The wealthy will always have access to the arts and humanities because they can pay for them, and they do, both for themselves and their children. They pay for violin and piano lessons, for tickets to the opera, the symphony, and the theatre, and they support the arts through charitable donations. It is the not-wealthy who are denied access to the arts and humanitiesp when arts programs are cut in the public schools, when art history is one of the first programs mentioned for cutting when the university faces a budget crisis, or when the NEH and the NEA are zeroed out for funding in the president's latest budget. The humanities and the arts deserve our tax dollar support just as much as the hard sciences and in fact need it more, because let's face it, private industry will support science research but will rarely support the humanities and the arts. So my third rallying cry this afternoon is "Support humanities and arts research at UNL and in the United States!"
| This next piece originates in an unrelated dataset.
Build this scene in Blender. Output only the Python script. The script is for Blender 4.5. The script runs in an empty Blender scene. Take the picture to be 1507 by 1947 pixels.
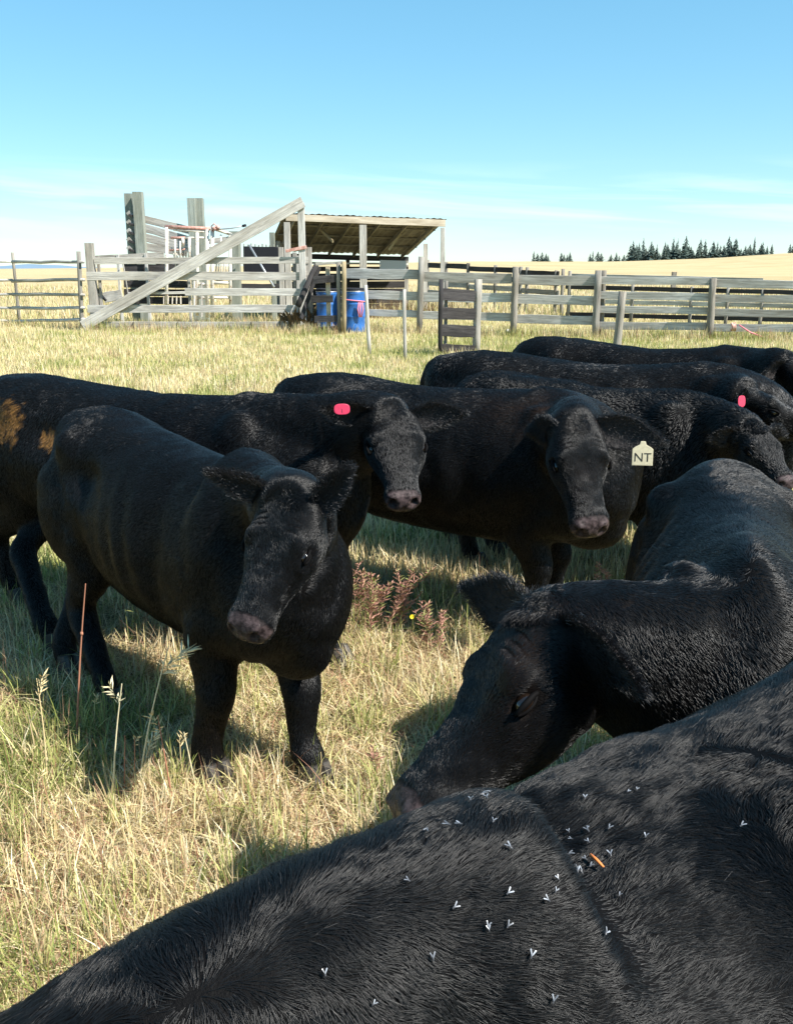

That brings me to the end of my "Last Lecture" here in Lincoln. When I was a child I read books, and that simple activity was the bedrock on which an intellectual life and a scholarly career was founded. I hope that I have left you with four challenges this afternoon: 1) the importance of promoting reading for small children even before school; 2) the necessity of providing strong K-12 education for all children and making the funding of the public schools a priority at the local and state level; 3) the recognition of the liberal arts as the foundation of a baccalaureate degree no matter what majors students pursue; and 4) the pressing need to continue funding for humanities research in Nebraska and in the United States. Thank you very much.